Gelisah karena persoalan di tempat kerja dan di rumah, Matt memutuskan untuk berjalan-jalan menghirup udara malam di musim semi. Seiring dengan perubahan warna langit dari biru menjadi hitam, kabut tebal turun dan perlahan menutupi rawa. Bintang-bintang mulai berkelip, mengiringi bulan purnama yang terbit di timur. Bagi Matt, saat-saat itu terasa seperti sebuah pengalaman rohani. Dia hadir, pikirnya. Allah hadir, dan segalanya aman di tangan-Nya.
Ada orang memandang langit malam dan hanya melihat itu sebagai fenomena alam. Yang lain menganggap Allah sejauh dan sedingin planet Jupiter. Namun Allah yang “bertakhta di atas bulatan bumi” adalah Allah yang juga “mengatur [bintang-bintang] seperti pasukan, Ia tahu jumlah mereka semua, dan memanggil masing-masing dengan namanya” (Yes. 40:22,26 BIS). Dia mengenal setiap ciptaan-Nya dengan dekat.

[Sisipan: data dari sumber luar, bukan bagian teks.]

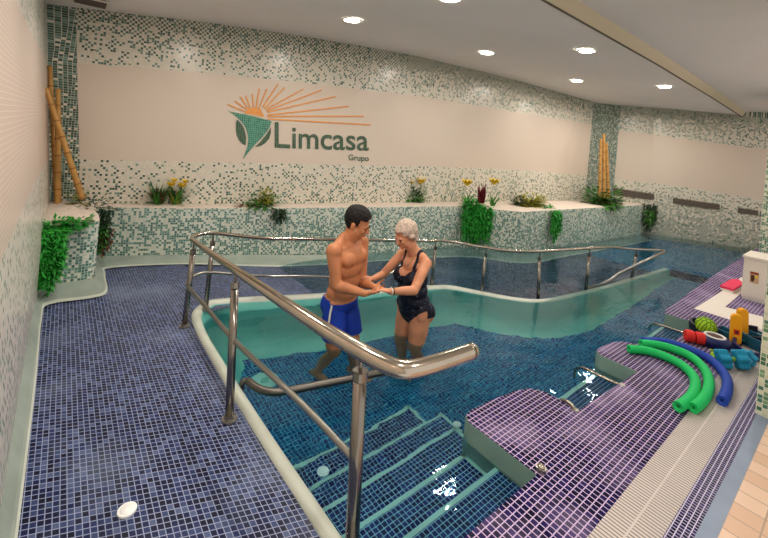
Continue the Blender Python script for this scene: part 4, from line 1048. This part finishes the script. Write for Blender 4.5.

Allah yang dekat itu bertanya kepada umat-Nya, “Jadi Israel, mengapa engkau berkeluh kesah, seolah-olah Tuhan Allahmu tak tahu engkau susah? Seolah-olah Ia tidak mengindahkan nasibmu?” Dalam belas kasihan-Nya, Allah mengingatkan mereka untuk berharap kepada-Nya. “Masakan engkau tidak tahu dan tidak mendengar? . . . Ia menguatkan orang yang lelah, memberi semangat kepada yang tak berdaya” (ay.27-29 BIS).

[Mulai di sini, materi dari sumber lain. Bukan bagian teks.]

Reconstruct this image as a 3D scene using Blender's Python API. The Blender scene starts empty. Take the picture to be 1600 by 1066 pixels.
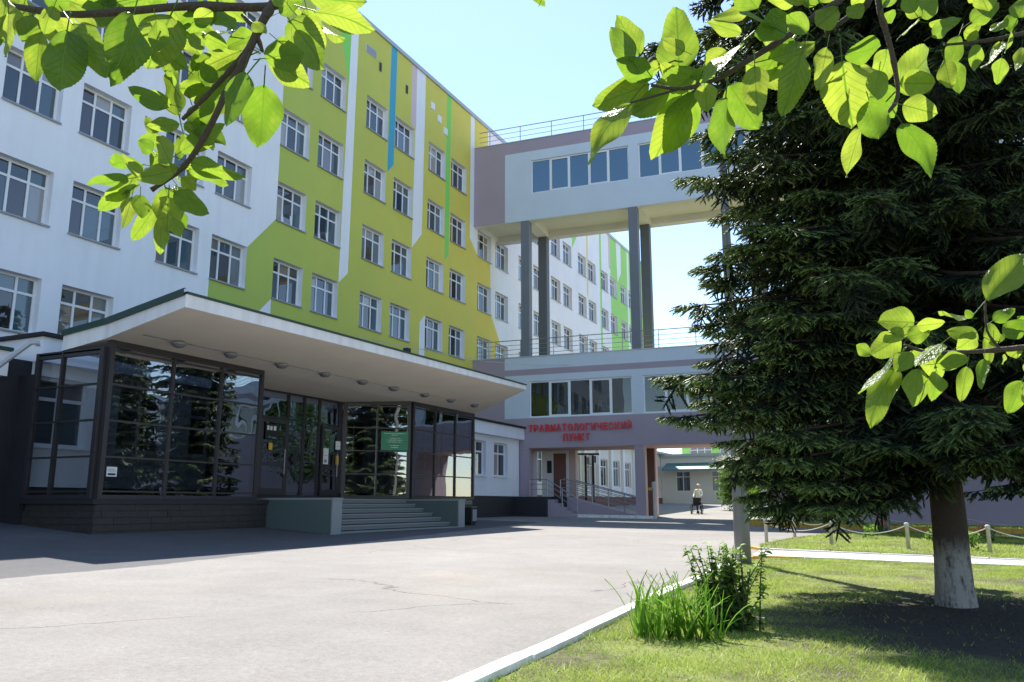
import bpy, bmesh, math, random
import numpy as np
from mathutils import Vector, Matrix, Euler

# ------------------------------------------------------------------ camera, sky, sun, exposure
S = bpy.context.scene
R = math.radians
CAM_F, CAM_PITCH, CAM_YAW = 1291.0 / 1600.0, math.atan(255 / 1291.0), R(25.58)
cd = bpy.data.cameras.new('camera')
cd.sensor_width = 36.0
cd.lens = 36.0 * CAM_F
cd.clip_start, cd.clip_end = 0.05, 2000.0
cam = bpy.data.objects.new('camera', cd)
cam.rotation_euler = (R(90) + CAM_PITCH, 0, CAM_YAW)
S.collection.objects.link(cam)
S.camera = cam

SUN_EL, SUN_AZ = R(55), R(33.2)          # azimuth measured from +Y towards -X
sun_dir = Vector((-math.sin(SUN_AZ) * math.cos(SUN_EL), math.cos(SUN_AZ) * math.cos(SUN_EL), math.sin(SUN_EL)))
W = bpy.data.worlds.new('World')
S.world = W
W.use_nodes = True
wn = W.node_tree.nodes
sky = wn.new('ShaderNodeTexSky')
sky.sky_type = 'NISHITA'
sky.sun_disc = False
sky.sun_elevation = SUN_EL
sky.sun_rotation = -SUN_AZ
sky.air_density, sky.dust_density, sky.ozone_density = 1.0, 0.15, 1.6
wn['Background'].inputs['Strength'].default_value = 0.135
W.node_tree.links.new(sky.outputs[0], wn['Background'].inputs['Color'])
sd = bpy.data.lights.new('sun', 'SUN')
sd.energy, sd.angle, sd.color = 5.0, R(0.53), (1.0, 0.95, 0.87)
sun = bpy.data.objects.new('sun', sd)
sun.rotation_euler = (-sun_dir).to_track_quat('-Z', 'Y').to_euler()
sun.location = (0, 0, 60)
S.collection.objects.link(sun)
S.view_settings.view_transform = 'Standard'
S.view_settings.look = 'None'
S.view_settings.gamma = 1.0
S.view_settings.use_curve_mapping = False
S.view_settings.exposure = 1.06
S.cycles.use_denoising = True
S.cycles.max_bounces = 8
S.cycles.transparent_max_bounces = 16
S.cycles.blur_glossy = 1.0
S.cycles.sample_clamp_indirect = 8.0
S.cycles.caustics_reflective = False
S.cycles.caustics_refractive = False

# ------------------------------------------------------------------ helpers
COL = S.collection
rnd = random.Random(7)

def gz(x, y):
    """height of the asphalt, metres below the lens"""
    z = -1.1 - .015 * max(-30, min(30, x)) + .004 * max(-30, min(80, y))
    if x < -14.3:
        k = max(0.0, min(1.0, (34 - y) / 6.0))
        z += k * .06 * (-14.3 - max(x, -19.6))
    if y > 42:
        z += .02 * (min(y, 70) - 42)
    return z

_c, _s = math.cos(CAM_YAW), math.sin(CAM_YAW)
def at(u, v, depth):
    """world point seen at photo pixel (u, v) (1600 wide) at a given distance along the view axis"""
    f = 1291.0
    cp, sp = math.cos(CAM_PITCH), math.sin(CAM_PITCH)
    a, b = (u - 800.0) / f, (533.0 - v) / f
    x, y, z = a, cp - b * sp, sp + b * cp
    return Vector((x * _c - y * _s, x * _s + y * _c, z)) * depth

class MB:
    def __init__(self):
        self.v, self.f, self.m = [], [], []
    def face(self, pts, m=0):
        n = len(self.v)
        self.v += [tuple(p) for p in pts]
        self.f.append(tuple(range(n, n + len(pts))))
        self.m.append(m)
    def box(self, a, b, m=0):
        x0, x1 = sorted((a[0], b[0])); y0, y1 = sorted((a[1], b[1])); z0, z1 = sorted((a[2], b[2]))
        n = len(self.v)
        self.v += [(x0, y0, z0), (x1, y0, z0), (x1, y1, z0), (x0, y1, z0), (x0, y0, z1), (x1, y0, z1), (x1, y1, z1), (x0, y1, z1)]
        for q in ((0, 3, 2, 1), (4, 5, 6, 7), (0, 1, 5, 4), (1, 2, 6, 5), (2, 3, 7, 6), (3, 0, 4, 7)):
            self.f.append(tuple(n + i for i in q)); self.m.append(m)
        return self
    def prism(self, poly, axis, a, b, m=0):
        """extrude a 2D polygon along an axis ('x','y','z') from a to b"""
        def P(p, t):
            return {'x': (t, p[0], p[1]), 'y': (p[0], t, p[1]), 'z': (p[0], p[1], t)}[axis]
        n, k = len(self.v), len(poly)
        self.v += [P(p, a) for p in poly] + [P(p, b) for p in poly]
        self.f.append(tuple(n + i for i in range(k))); self.m.append(m)
        self.f.append(tuple(n + k + i for i in reversed(range(k)))); self.m.append(m)
        for i in range(k):
            j = (i + 1) % k
            self.f.append((n + i, n + k + i, n + k + j, n + j)); self.m.append(m)
        return self
    def tube(self, pts, r, sides=8, m=0, cap=True):
        pts = [Vector(p) for p in pts]
        rr = r if isinstance(r, (list, tuple)) else [r] * len(pts)
        n0 = len(self.v)
        up = None
        for i, p in enumerate(pts):
            d = (pts[min(i + 1, len(pts) - 1)] - pts[max(i - 1, 0)]).normalized()
            if up is None:
                up = Vector((0, 0, 1)) if abs(d.z) < .9 else Vector((1, 0, 0))
            x = d.cross(up).normalized()
            y = x.cross(d).normalized()
            up = y
            for k in range(sides):
                a = 2 * math.pi * k / sides
                self.v.append(tuple(p + (x * math.cos(a) + y * math.sin(a)) * rr[i]))
        for i in range(len(pts) - 1):
            for k in range(sides):
                a, b = n0 + i * sides + k, n0 + i * sides + (k + 1) % sides
                self.f.append((a, b, b + sides, a + sides)); self.m.append(m)
        if cap:
            self.f.append(tuple(n0 + k for k in reversed(range(sides)))); self.m.append(m)
            e = n0 + (len(pts) - 1) * sides
            self.f.append(tuple(e + k for k in range(sides))); self.m.append(m)
        return self
    def lathe(self, prof, c=(0, 0, 0), sides=16, m=0):
        n0 = len(self.v)
        for r, z in prof:
            for k in range(sides):
                a = 2 * math.pi * k / sides
                self.v.append((c[0] + r * math.cos(a), c[1] + r * math.sin(a), c[2] + z))
        for i in range(len(prof) - 1):
            for k in range(sides):
                a, b = n0 + i * sides + k, n0 + i * sides + (k + 1) % sides
                self.f.append((a, b, b + sides, a + sides)); self.m.append(m)
        self.f.append(tuple(n0 + k for k in reversed(range(sides)))); self.m.append(m)
        e = n0 + (len(prof) - 1) * sides
        self.f.append(tuple(e + k for k in range(sides))); self.m.append(m)
        return self
    def mesh(self, name, mats, smooth=False):
        me = bpy.data.meshes.new(name)
        me.from_pydata(self.v, [], self.f)
        for mt in (mats if isinstance(mats, (list, tuple)) else [mats]):
            me.materials.append(mt)
        me.polygons.foreach_set('material_index', self.m)
        if smooth:
            me.polygons.foreach_set('use_smooth', [True] * len(self.f))
        me.update()
        return me
    def build(self, name, mats, parent=None, smooth=False, bevel=0):
        o = bpy.data.objects.new(name, self.mesh(name, mats, smooth))
        COL.objects.link(o)
        o.parent = parent
        if bevel:
            bv = o.modifiers.new('bevel', 'BEVEL'); bv.width = bevel; bv.segments = 2; bv.limit_method = 'ANGLE'
        return o

def link(name, mesh, parent=None, loc=(0, 0, 0), rot=(0, 0, 0), sc=(1, 1, 1)):
    o = bpy.data.objects.new(name, mesh)
    COL.objects.link(o)
    o.parent = parent
    o.location, o.rotation_euler, o.scale = loc, rot, sc
    return o

def tag(o, label=None, cat=None, group=None, kind=None):
    for k, v in (('label', label), ('category', cat), ('group', group), ('kind', kind)):
        if v: o[k] = v
    return o

def thing(name, label, cat, loc=(0, 0, 0), rz=0, group=None):
    o = bpy.data.objects.new(name, None)
    COL.objects.link(o)
    o.location = loc; o.rotation_euler = (0, 0, rz)
    o.empty_display_size = .2
    return tag(o, label, cat, group)

def struct(o):
    o['kind'] = 'structure'
    return o

def np_mesh(name, V, F, mat, attr=None, smooth=False):
    """fast mesh from numpy arrays; attr = per-vertex float 'tip'"""
    me = bpy.data.meshes.new(name)
    V = np.ascontiguousarray(V, np.float32); F = np.ascontiguousarray(F, np.int32)
    me.vertices.add(len(V)); me.vertices.foreach_set('co', V.ravel())
    k = F.shape[1]
    me.loops.add(F.size); me.loops.foreach_set('vertex_index', F.ravel())
    me.polygons.add(len(F))
    me.polygons.foreach_set('loop_start', np.arange(0, F.size, k, dtype=np.int32))
    me.update(calc_edges=True)
    if attr is not None:
        a = me.attributes.new('tip', 'FLOAT', 'POINT'); a.data.foreach_set('value', np.ascontiguousarray(attr, np.float32))
    me.materials.append(mat)
    if smooth: me.polygons.foreach_set('use_smooth', np.ones(len(F), bool))
    return me

# ------------------------------------------------------------------ materials
def mat(name, col, rough=.6, metal=0, var=0, scale=3, bump=0, bscale=40, spec=.5, coord='Object', streak=0):
    m = bpy.data.materials.new(name)
    m.use_nodes = True
    nt = m.node_tree; N, L = nt.nodes, nt.links
    b = N['Principled BSDF']
    b.inputs['Base Color'].default_value = (*col, 1)
    b.inputs['Roughness'].default_value = rough
    b.inputs['Metallic'].default_value = metal
    b.inputs['Specular IOR Level'].default_value = spec
    if var or bump or streak:
        tc = N.new('ShaderNodeNewGeometry') if coord == 'World' else N.new('ShaderNodeTexCoord')
        src = tc.outputs['Position'] if coord == 'World' else tc.outputs['Object']
    if var:
        n1 = N.new('ShaderNodeTexNoise'); n1.inputs['Scale'].default_value = scale; n1.inputs['Detail'].default_value = 6
        n1.inputs['Roughness'].default_value = .65
        L.new(src, n1.inputs['Vector'])
        mr = N.new('ShaderNodeMapRange'); mr.inputs[1].default_value = .3; mr.inputs[2].default_value = .7
        mr.inputs[3].default_value = 1 - var; mr.inputs[4].default_value = 1 + var * .6
        L.new(n1.outputs[0], mr.inputs[0])
        fac = mr.outputs[0]
        if streak:
            mp = N.new('ShaderNodeMapping'); mp.inputs['Scale'].default_value = (1.6, 1.6, .09)
            L.new(src, mp.inputs[0])
            n3 = N.new('ShaderNodeTexNoise'); n3.inputs['Scale'].default_value = 2.2; n3.inputs['Detail'].default_value = 4
            L.new(mp.outputs[0], n3.inputs['Vector'])
            m3 = N.new('ShaderNodeMapRange'); m3.inputs[1].default_value = .45; m3.inputs[2].default_value = .75
            m3.inputs[3].default_value = 1; m3.inputs[4].default_value = 1 - streak
            L.new(n3.outputs[0], m3.inputs[0])
            mm = N.new('ShaderNodeMath'); mm.operation = 'MULTIPLY'
            L.new(fac, mm.inputs[0]); L.new(m3.outputs[0], mm.inputs[1]); fac = mm.outputs[0]
        mx = N.new('ShaderNodeVectorMath'); mx.operation = 'SCALE'
        mx.inputs[0].default_value = col
        L.new(fac, mx.inputs['Scale'])
        L.new(mx.outputs[0], b.inputs['Base Color'])
    if bump:
        n2 = N.new('ShaderNodeTexNoise'); n2.inputs['Scale'].default_value = bscale; n2.inputs['Detail'].default_value = 4
        L.new(src, n2.inputs['Vector'])
        bp = N.new('ShaderNodeBump'); bp.inputs['Strength'].default_value = bump; bp.inputs['Distance'].default_value = .02
        L.new(n2.outputs[0], bp.inputs['Height']); L.new(bp.outputs[0], b.inputs['Normal'])
    return m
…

Kita mudah tergoda untuk melupakan Allah. Persoalan kita tidak akan hilang begitu saja, tetapi kita dapat menemukan ketenangan dan kepastian bahwa Allah selalu berkarya menggenapi rencana-Nya yang baik. “Aku hadir,” kata-Nya. “Kau aman di tangan-Ku.” —Tim Gustafson
Terima kasih, Tuhan, untuk langit malam yang
menolong kami dapat melihat kekekalan secara sekilas. Kami belum mampu
memahami sepenuhnya, tetapi kami tahu itu sungguh ada, dan kami tahu
Engkau ada di sana. Tolong kami untuk mempercayai-Mu atas hal-hal yang
tidak kami mengerti.
Kita patut menempatkan Allah sebagai yang utama di dalam hati kita sebagaimana Dia adalah yang utama di dalam alam semesta.